• dünya, düşünenler için bir komedi ve duygularına göre yaşayanlar için de bir trajediyse eğer, iyi kalpli analitik insanların elinde kalan tek şeydir alaycılık...
  • yasadigi hayal kirikliklari, mutsuzlugu ve zekasi kendine fazla gelen insanlarin arkasina saklandiklari duvar.. alayciligi yasam felsefesi edinenler bu duvarlardan ördükleri hücrelerden çikamayabilirler.. benzeri için (bkz: kendini kandirmak)..
  • "ben dünyanın başlangıcından beri varım ve oldum olası bir alaycıydım. zira, bilmeniz gerekir ki bütün alaycılar, bazı doğruları telkin etmek için alaya başvurmak istemeleri dışında, zararsızdırlar."

    **
  • hep alay ettim,
    aynı kutupmuşuz gibi ittim kollarını bana açanları.
    her şeyle,
    herkesle,
    ama en çok da kendimle alay ettim.
    yaşamak içindi belki de,
    nefes almak içindi.
    belki de,
    delirmemek için alay ettim...
  • serotonin salgılanması ve memnuniyetsizlik dibe vurduğunda, bu hallerin doruklara çıktığı çarpık ağız ve kondurulmuş, birbirine karışan, kontrolsüz mimik hatlarıyla aşikardır*. tabi bilimsel verilerden yararlanılmamıştır bu gözlemde yine. bir sonraki adımlar için (bkz: küçümsemek), (bkz: aşağılamak).
  • alay etme hali de, evet, bir tür var olma biçimi.

    fakat düşünsel anlamda hiçbir varlık gösteremeyen, hiçbir kişisel görüş belirtemeyen kişi, bu yetersizliklerine rağmen ortamlarda söz söyleyebilmek ve böylece görünür olmak için "birisinin söz söylemesine" veya "hatalı bir eylemde bulunmasına" muhtaç olduğundan, bir asalak gibi, zahmetsizce bir var olma biçimi bu.

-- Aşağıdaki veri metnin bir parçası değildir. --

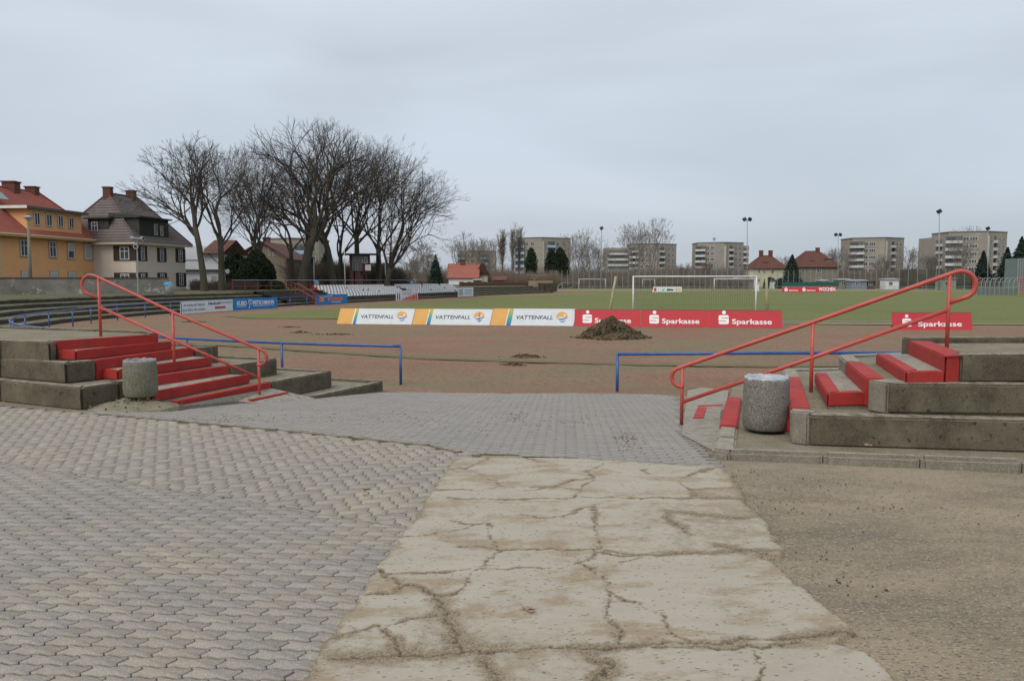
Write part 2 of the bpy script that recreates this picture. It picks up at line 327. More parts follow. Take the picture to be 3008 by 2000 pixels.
def pavers(name, polygon, rot, herring, m, zf=None, cut=None, asp=1.0):
    xs = [p[0] for p in polygon]; ys = [p[1] for p in polygon]; cx, cy = (min(xs) + max(xs)) / 2, (min(ys) + max(ys)) / 2
    rad = math.hypot(max(xs) - min(xs), max(ys) - min(ys)) / 2 + .5; n = int(rad / UP / asp) + 2; ca, sa = math.cos(rot), math.sin(rot)
    I, J = np.meshgrid(np.arange(-n, n), np.arange(-n, n)); I = I.ravel(); J = J.ravel(); VV = []; FF = []; TT = []; caps = []; base = 0
    for hor in ((True, False) if herring else (True,)):
        sel = ((I - J) % 4 == (0 if hor else 3)) if herring else ((I + J) % 2 == 0)
        bx, by = I[sel] * UP, J[sel] * UP * asp; hx, hy = (UP, UP * asp / 2) if hor else (UP / 2, UP)
        wx, wy = cx + (bx + hx) * ca - (by + hy) * sa, cy + (bx + hx) * sa + (by + hy) * ca
        ok = poly_in(wx, wy, polygon); bx, by = bx[ok], by[ok]; k = len(bx)
        tv, tq, tc_ = (TB if asp == 1 else TB8)[hor]; v = np.repeat(tv[None], k, 0).copy()
        til = RNG.normal(0, .005, (k, 2)); dz = RNG.normal(0, .0009, k)
        v[:, :, 2] += dz[:, None] + (v[:, :, 0] - hx) * til[:, :1] + (v[:, :, 1] - hy) * til[:, 1:]
        X = bx[:, None] + v[:, :, 0]; Y = by[:, None] + v[:, :, 1]
        v[:, :, 0], v[:, :, 1] = cx + X * ca - Y * sa, cy + X * sa + Y * ca
        if zf: v[:, :, 2] += zf(v[:, :, 0], v[:, :, 1])
        nv = v.shape[1]; offs = base + np.arange(k) * nv
        FF.append((tq[None] + offs[:, None, None]).reshape(-1, 4)); caps.append(tc_[None] + offs[:, None]); base += k * nv
        VV.append(v.reshape(-1, 3)); TT.append((RNG.random(k)[:, None] + np.where(tv[:, 2] < -.01, -5.0, np.where(tv[:, 2] < -.001, -.8, 0))[None]).ravel())
    v = np.concatenate(VV); q = np.concatenate(FF); cap = np.concatenate(caps); nc = cap.shape[1]
    me = bpy.data.meshes.new(name); me.vertices.add(len(v)); me.vertices.foreach_set('co', v.astype('f').ravel())
    li = np.concatenate([q.ravel(), cap.ravel()]); me.loops.add(len(li)); me.loops.foreach_set('vertex_index', li.astype('i'))
    tot = np.concatenate([np.full(len(q), 4), np.full(len(cap), nc)]); st = np.concatenate([[0], np.cumsum(tot)[:-1]])
    me.polygons.add(len(tot)); me.polygons.foreach_set('loop_start', st.astype('i')); me.polygons.foreach_set('loop_total', tot.astype('i')); me.update(calc_edges=True)
    attr(me, 'tint', np.concatenate(TT))
    if cut:
        bm = bmesh.new(); bm.from_mesh(me)
        for co, no in cut: bmesh.ops.bisect_plane(bm, geom=bm.verts[:] + bm.edges[:] + bm.faces[:], plane_co=co, plane_no=no, clear_outer=True)
        bm.to_mesh(me); bm.free()
    return struct(link_mesh(name, me, m, shift=False))
PK = dict(rough=.8, bump=.002, bscale=200, speck=(.19, .175, .155), sscale=200, slo=.12, speck2=(.40, .37, .33))
M_pav1 = mat('grey brown pavers', (.268, .238, .20), (.228, .215, .196), .45, 10, attr='tint', col3=(.30, .25, .186), s3=.8, lo3=.5, hi3=.66, **PK)
M_pav2 = mat('sandy pavers', (.282, .25, .206), (.24, .218, .186), .6, 10, attr='tint', col3=(.31, .262, .19), s3=.7, lo3=.5, hi3=.64, **PK)
M_pav3 = mat('blue grey pavers', (.262, .243, .22), (.225, .213, .198), .8, 10, attr='tint', col3=(.245, .21, .17), s3=.9, lo3=.56, hi3=.7, **PK)
A1, B1 = G(0, 1359), G(1167, 1544); u1 = (B1 - A1).normalized(); n1 = Vector((-u1.y, u1.x, 0))
cl = [G(*[c * 1.2757 for c in p]) for p in [(1062, 1040), (1000, 1120), (950, 1200), (865, 1310), (825, 1370), (740, 1490), (690, 1568)]]
clx = [(p.x + .2, p.y) for p in cl]; end = cl[-1] + (cl[-1] - cl[-2]) * 4
zone1 = [tuple((A1 - u1 * 9 + n1 * .16)[:2]), tuple((B1 + u1 * .3 + n1 * .16)[:2])] + [p for p in clx if p[1] < B1.y] + [(end.x + .2, end.y), (-9, end.y)]
pavers('paved_yard', zone1, R(-2.5), False, M_pav1, asp=.8, cut=[(B1 + n1 * -.02, n1)])
b0 = BL[1] + (BL[1] - BL[2]).normalized() * 9
zone2 = [(b0.x, b0.y), tuple(BL[1][:2]), tuple(BL[3][:2]), tuple(BL[4][:2])] + [p for p in clx if p[1] > B1.y] + [tuple((B1 + u1 * .3 - n1 * .16)[:2]), tuple((A1 - u1 * 9 - n1 * .16)[:2])]
ub = (BL[2] - BL[1]).normalized(); nb = Vector((-ub.y, ub.x, 0))
pavers('paved_path', zone2, R(24), True, M_pav2, cut=[(B1 + n1 * .02, -n1)])
m = MB()
for a, b, zf_ in ((A1 - u1 * 9, B1 + u1 * .1, None),):
    for k in range(24):
        p, q = a.lerp(b, k / 24 + .0006), a.lerp(b, (k + 1) / 24 - .0006); m.box(((p + q) / 2) + V(0, 0, -.006), ((q - p).length, .035, .014), rz=math.atan2(u1.y, u1.x))
struct(m.build('paving_edge_strip', M_conctop, bevel=.004))
m = MB()
for a, b in ((BL[1] - ub * .2, BL[2]), (BL[2], BL[3]), (BL[3], BL[4])):
    n_ = max(1, int((b - a).length / .98)); d = (b - a).normalized()
    for k in range(n_):
        p, q = a.lerp(b, k / n_) + d * .005, a.lerp(b, (k + 1) / n_) - d * .005
        m.box(((p + q) / 2) + V(0, 0, -.02), ((q - p).length, .075, .056), rz=math.atan2(d.y, d.x))
struct(m.build('ramp_edge_kerb', M_conc, bevel=.008))
rt = [G(2092, 1368), G(2086, 1322), G(2000, 1262, -.1), G(2010, 1235, -.15), G(1990, 1165, -.45)]
ramp_poly = [tuple((BL[1] - ub * .3 + nb * .03)[:2]), tuple((BL[2] + nb * .04)[:2]), tuple((BL[3] + nb * .04)[:2]), tuple((BL[4] + nb * .04)[:2])] + [tuple(p[:2]) for p in rt] + [(2.4, 14.6), (-2.5, 14.8), (-4.6, 12.3), (-5.4, 10.2)]
pavers('paved_ramp', ramp_poly, R(-4), False, M_pav3, asp=.8, zf=lambda x, y: zr(x, y))
v, f = grid_mesh(np.linspace(-12, 4, 161), np.linspace(0, 15.2, 153), lambda X, Y: zr(X, Y) - .0072); fc = v[f].mean(1)
ok_ = poly_in(fc[:, 0], fc[:, 1], zone1) | poly_in(fc[:, 0], fc[:, 1], zone2) | poly_in(fc[:, 0], fc[:, 1], ramp_poly)
struct(link_mesh('paving_bed', np_mesh('paving_bed', v, f[ok_]), mat('dark joint grit', (.085, .068, .048), (.14, .115, .082), 2.5, 10, rough=1), shift=False))

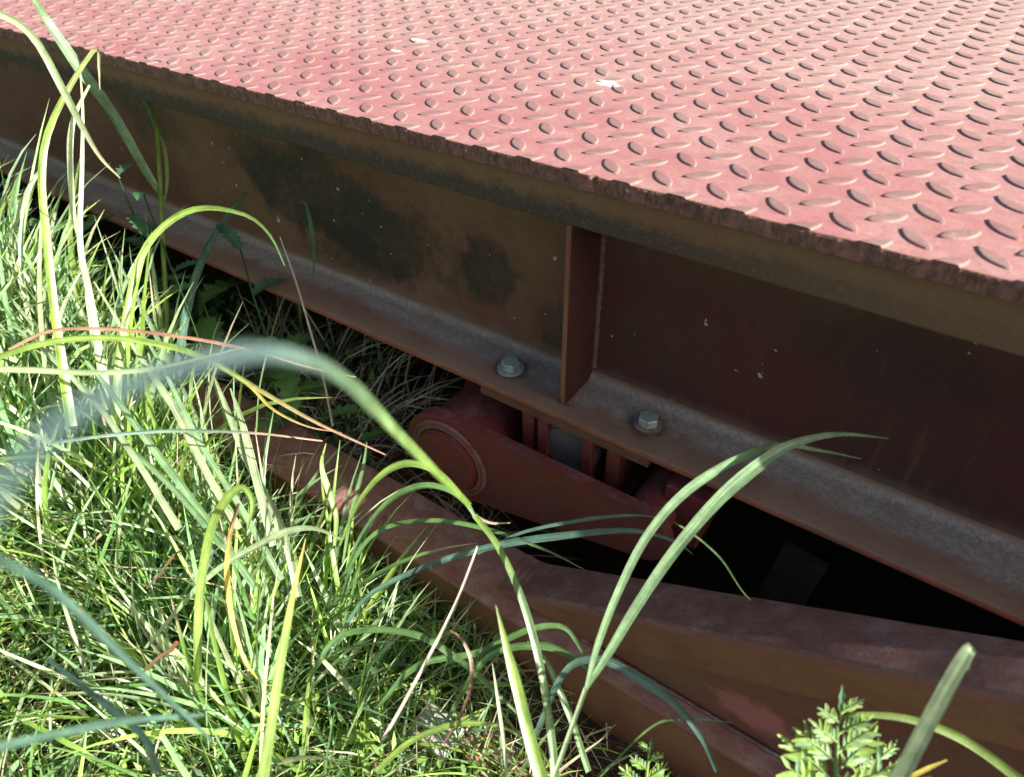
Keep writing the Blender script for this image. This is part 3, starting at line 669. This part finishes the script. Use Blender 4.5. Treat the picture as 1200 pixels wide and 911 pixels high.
# -------- the mass of grass (nobody could count it)
def blades(N, xy, length, width, lean_dir, lean, palette, probs, seg=5, curl=1.0):
    """N folded ribbons; returns verts, faces, colours"""
    root = np.array([(x, y, ground_h(x, y) - .005) for x, y in xy])
    L = length; az = lean_dir; s = np.linspace(0, 1, seg + 1)
    th0 = lean; bend = curl * rng.uniform(.2, 1.9, N)
    P = np.zeros((N, seg + 1, 3)); P[:, 0] = root; T = np.zeros((N, seg + 1, 3)); azs = az + rng.normal(0, .15, N)
    for i in range(seg + 1):
        th = th0 + bend * s[i] ** 1.4
        a = azs + .5 * rng.normal(0, .2, N) * s[i]
        T[:, i] = np.c_[np.sin(th) * np.cos(a), np.sin(th) * np.sin(a), np.cos(th)]
        if i: P[:, i] = P[:, i - 1] + (T[:, i] + T[:, i - 1]) / 2 * (L / seg)[:, None]
    roll = rng.uniform(-1.2, 1.2, N)
    side0 = np.c_[-np.sin(azs), np.cos(azs), np.zeros(N)]
    W = np.array([.75, 1, 1, .85, .6, .06]) if seg == 5 else np.interp(s, [0, .2, .5, .8, 1], [.7, 1, 1, .7, .06])
    V = np.zeros((N, seg + 1, 3, 3))
    for i in range(seg + 1):
        up = np.cross(T[:, i], side0); r = roll * (1 + .5 * s[i])
        sd = side0 * np.cos(r)[:, None] + up * np.sin(r)[:, None]; nn = np.cross(T[:, i], sd)
        w = (width * W[i] / 2)[:, None]
        V[:, i, 0] = P[:, i] - sd * w; V[:, i, 1] = P[:, i] - nn * w * .3; V[:, i, 2] = P[:, i] + sd * w
    pal = np.array([GREEN[p] for p in palette]); ci = rng.choice(len(palette), N, p=probs)
    c = pal[ci] * rng.uniform(.9, 1.55, (N, 1)) * rng.uniform(.92, 1.08, (N, 3))
    C = np.repeat(c[:, None, None, :], seg + 1, 1).repeat(3, 2).copy()
    dry = rng.random(N) < .18
    C[dry, -2:] = np.array(GREEN['straw'])
    base = (np.arange(N) * (seg + 1) * 3)[:, None, None]
    q = []
    for i in range(seg):
        for k in range(2):
            a = i * 3 + k; q.append((a, a + 1, a + 4, a + 3))
    F = (base + np.array(q)[None]).reshape(-1, 4)
    return V.reshape(-1, 3), F, C.reshape(-1, 3)
def big_mesh(name, V, F, C, mat, smooth=True):
    me = bpy.data.meshes.new(name); nv = len(V); nf = len(F); k = F.shape[1]
    me.vertices.add(nv); me.vertices.foreach_set('co', V.astype(np.float32).ravel())
    me.loops.add(nf * k); me.loops.foreach_set('vertex_index', F.astype(np.int32).ravel())
    me.polygons.add(nf); me.polygons.foreach_set('loop_start', np.arange(0, nf * k, k, dtype=np.int32)); me.polygons.foreach_set('loop_total', np.full(nf, k, np.int32))
    me.update(calc_edges=True); me.validate()
    if smooth: me.polygons.foreach_set('use_smooth', [True] * nf)
    set_tint(me, C); return link(name, me, mat)
def scatter(N, f, lo, hi):
    out = []
    while len(out) < N:
        x = rng.uniform(lo[0], hi[0]); y = rng.uniform(lo[1], hi[1])
        if rng.random() < f(x, y): out.append((x, y))
    return out
def dens(x, y):
    if y > -.262 + .02 * noise.noise(Vector((x * 8, 1, 1))): return 0
    d = 1.0
    if x > .05: d *= max(.04, 1 - (x - .05) / .32)                      # bare, straw-strewn patch at the right
    if x > .12 and y > -.38: d *= .35
    k = .6 + .8 * noise.noise(Vector((x * 5, y * 5, 0)))
    return max(.05, min(1, d * max(.25, k + .3)))
def cat_(parts): 
    Vs, Fs, Cs = [], [], []; b = 0
    for V, F, C in parts: Vs.append(V); Fs.append(F + b); Cs.append(C); b += len(V)
    return np.vstack(Vs), np.vstack(Fs), np.vstack(Cs)
N1 = 34000
A = blades(N1, scatter(N1, dens, (-2.3, -1.25), (.62, -.22)), rng.uniform(.06, .17, N1), rng.uniform(.0018, .0045, N1), rng.uniform(-math.pi, math.pi, N1), rng.uniform(.2, 1.25, N1),
           ['green', 'lime', 'glauc', 'pale', 'straw', 'dark'], [.27, .36, .12, .15, .08, .02])
def dens2(x, y): return 0 if (x > -.6 and y > -.37) else dens(x, y) * (1.0 if x < -.1 else max(0, 1 - (x + .1) / .15)) * (1 if y > -.50 else max(.08, 1 - (-.50 - y) / .2))
N2 = 4300
B = blades(N2, scatter(N2, dens2, (-2.2, -.95), (.12, -.24)), rng.uniform(.16, .36, N2), rng.uniform(.003, .0085, N2), rng.normal(2.75, .95, N2), rng.uniform(.05, .7, N2),
           ['green', 'lime', 'glauc', 'pale', 'straw'], [.25, .25, .22, .23, .05], seg=8, curl=.8)
def dens7(x, y): return 1.0 if y < -.27 and noise.noise(Vector((x * 9, y * 9, 8))) > -.25 else 0
N7 = 420
B7 = blades(N7, scatter(N7, dens7, (-1.5, -.56), (-.42, -.27)), rng.uniform(.28, .50, N7), rng.uniform(.005, .011, N7), rng.normal(2.6, 1.0, N7), rng.uniform(.02, .45, N7),
            ['lime', 'glauc', 'pale', 'green'], [.2, .3, .35, .15], seg=8, curl=.75)
N8 = 420
B8 = blades(N8, scatter(N8, dens, (-.8, -.95), (.1, -.42)), rng.uniform(.14, .28, N8), rng.uniform(.004, .009, N8), rng.uniform(-3.14, 3.14, N8), rng.uniform(.3, 1.0, N8),
            ['lime', 'glauc', 'pale', 'straw'], [.3, .3, .33, .07], seg=8, curl=.8)
o = big_mesh('grass', *cat_([A]), M_grass); tag(o, 'dense short sunlit grass covering the lower left', 'grass', kind='stuff')
o = big_mesh('tall_grass', *cat_([B, B7, B8]), M_grass); tag(o, 'longer grass blades leaning left among the short grass', 'grass', kind='stuff')
# small-leaved ground cover
def leaves(N, xy, zlo, zhi, size, palette, probs):
    xy = np.array(xy); z = np.array([ground_h(x, y) for x, y in xy]) + rng.uniform(zlo, zhi, N)
    az = rng.uniform(0, 2 * math.pi, N); el = rng.normal(.35, .45, N); L = size; W = L * rng.uniform(.22, .4, N)
    t = np.c_[np.cos(az) * np.cos(el), np.sin(az) * np.cos(el), np.sin(el)]; s = np.c_[-np.sin(az), np.cos(az), rng.normal(0, .35, N)]
    s /= np.linalg.norm(s, axis=1)[:, None]; n = np.cross(t, s); p = np.c_[xy, z]
    L = L[:, None]; W = W[:, None]
    V = np.stack([p, p + t * L * .4 - s * W / 2 + n * W * .2, p + t * L * .45, p + t * L * .4 + s * W / 2 + n * W * .2, p + t * L - n * L * .12], 1)
    pal = np.array([GREEN[q] for q in palette]); c = pal[rng.choice(len(palette), N, p=probs)] * rng.uniform(.85, 1.5, (N, 1))
    C = np.repeat(c[:, None], 5, 1); F = (np.arange(N) * 5)[:, None, None] + np.array([(0, 1, 2), (0, 2, 3), (1, 4, 2), (2, 4, 3)])[None]
    return V.reshape(-1, 3), F.reshape(-1, 3), C.reshape(-1, 3)
N3 = 18000
o = big_mesh('small_weeds', *leaves(N3, scatter(N3, dens, (-2.2, -1.2), (.60, -.25)), .005, .075, rng.uniform(.008, .026, N3), ['green', 'lime', 'dark', 'glauc'], [.33, .45, .05, .17]), M_weed, False)
tag(o, 'carpet of small green weed leaves between the grass blades', 'weeds', kind='stuff')
# dim weeds in the strip between the girder and the base beam
def dens3(x, y): return (1 if x < -.45 else max(0, 1 - (x + .45) / .3)) * (.4 + .6 * max(0, noise.noise(Vector((x * 7, y * 7, 4))) + .5))
N4 = 3500
o = big_mesh('shade_weeds', *leaves(N4, scatter(N4, dens3, (-2.2, -.125), (-.35, .12)), .005, .09, rng.uniform(.015, .045, N4), ['green', 'dark', 'blue'], [.5, .3, .2]), M_weed, False)
tag(o, 'low green weeds in the shade under the girder at the left', 'weeds', kind='stuff')
# dead straw under the flange and on the bare patch
def dens4(x, y): return 1.0 if y > -.13 else 0
N5 = 800
A = blades(N5, scatter(N5, dens4, (-.75, -.125), (-.16, .12)), rng.uniform(.12, .32, N5), rng.uniform(.002, .0045, N5), rng.uniform(-3.1, 3.1, N5), rng.uniform(.3, 1.4, N5), ['straw', 'bone', 'brown'], [.4, .45, .15], curl=.7)
def dens5(x, y): return 1.0 if y < -.25 else 0
N6 = 1500
B = blades(N6, scatter(N6, dens5, (-.35, -.62), (.62, -.25)), rng.uniform(.04, .14, N6), rng.uniform(.0014, .003, N6), rng.uniform(-3.1, 3.1, N6), rng.uniform(.9, 1.5, N6), ['straw', 'bone', 'brown'], [.4, .2, .4], curl=.4)
o = big_mesh('dead_straw', *cat_([A, B]), M_straw); tag(o, 'dry straw and dead stalks lying on the bare soil', 'straw', kind='stuff')

# -------- weeds one can tell apart
def lobed_leaf(name, base, tip_dir, up, L, W, lobes, col, parent, droop=.3, teeth=.45):
    """leaf with a toothed outline, midrib fold and droop"""
    t = Vector(tip_dir).normalized(); s_ = t.cross(Vector(up)).normalized(); n = s_.cross(t)
    vs = []; fs = []; cc = []; m = lobes * 2 + 1
    for i in range(m + 1):
        f = i / m; env = math.sin(math.pi * min(1, .08 + f * .92)) ** .75 * (1.15 - .35 * f)
        w = W * env * (1 if i % 2 else 1 - teeth) * random.uniform(.85, 1.1) * .5
        if i == m: w = .0008
        c = base + t * (L * f) - n * (L * droop * f * f) + Vector((0, 0, -L * droop * .4 * f * f))
        fw = .12 * L / m * (1 if i % 2 else 0)
        vs += [c - s_ * w + n * w * .35 + t * fw, c, c + s_ * w + n * w * .35 + t * fw]
        k = np.array(GREEN[col]) * random.uniform(.9, 1.1); cc += [k, k * 1.2, k]
    for i in range(m):
        a = i * 3; fs += [(a, a + 1, a + 4, a + 3), (a + 1, a + 2, a + 5, a + 4)]
    me = mesh(name, [tuple(v) for v in vs], fs); set_tint(me, np.array(cc)); return link(name, me, M_weed, parent)
def stem_obj(pts, r0, r1, col, parent, name='stem'):
    me = tube_mesh(name, pts, [r0 + (r1 - r0) * i / (len(pts) - 1) for i in range(len(pts))], 6)
    set_tint(me, np.tile(np.array(GREEN[col]), (len(me.vertices), 1))); return link(name, me, M_weed, parent, True)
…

    her şey zıttıyla var, kusursuz bir şey yok.

    o halde, yapılan'ın kusurunu bulacaksın, eğer kusur bulamadıysan (ki kusuru bulmak için de bilgi sahibi olmak gerekir), ya söylenenin zıddını iddia edeceksin, ya da söyleneni alayla tekrar edeceksin. sözlerinin arasına da bolca küfür, hakaret ve kahkaha ekleyeceksin.
    bu kadar.
    tek hücreli bir canlının yaşamı kadar basit.

    böyle birinin yarattığı etki ise; insanın suratının önünde uçuşup duran bir meyve sineğinin yarattığı etki ile aynı.
    kendisi sıkılıp gitmedikçe ondan asla kurtulamazsın. sabredeceksin.
  • (bkz: sarkazm)

    bunun benim gözümde makbulü belli belirsiz olanıdır. karşımdakinin belli bir zeka seviyesinde olduğunu varsayarım, dolayısıyla alaycılık aslında o kişi için bir taltif de içerir*. yok, o kadar da kafası çalışmıyorsa zaten yüzüne tükürsen yarabbi şükür diyecektir.

    bir de alayın kime ya da neye yöneldiği meselesi vardır. ben mesela, insanlarla alay edilmesinden nefret ederim. dış görünüşe ya da herhangi bir eksikliğe vurgu yapan, şahsı esas alan alaydan hiç hazzetmem. hayatımda - en azından bilinçli olarak- hiç yapmadım, yanımda yapılırsa yapanı uyardım. böyle alay, belden aşağı vurmaktır; kaba kuvvet kullanmanın başka bir versiyonudur.

    ama durumlarla ve prototiplerle alay etmek; eleştirilecek, bazen ağlanacak hale gülmek; durumla, o durumun yarattığı trajediyle, o duruma sebep olan kişilerle (kendim dâhil) inceden dalga geçmek... bunlar benim hem zırhım hem silahımdır. yaralanmam, çünkü iğneyi önce kendime batırırım. yaralarım çünkü çuvaldız size girer. *
  • bilgi seviyesinin artmasıyla artan alaycılık, gitgide iğrençleşen bir kişiliğin resmi. kimisi öğrendikçe vakurlaşıyor, kimisi ise sağa sola saldırmaktan, sürekli konuşmaktan geri kalmıyor ve diğerlerinden iyi olduğu kendini beğenmişlik inancını alaycılık maskesiyle gizliyor.
  • bence alaycı biri olmak kötü bir şey değil. ben aşırı alaycı biriyim, her şey ve herkes ile alay edebiliyorum ve bundan keyif alıyorum. hatta artık yaşam biçimim haline geldi ama genelde zorbalık şeklinde yapmıyorum. gayette on numara bir yetenektir.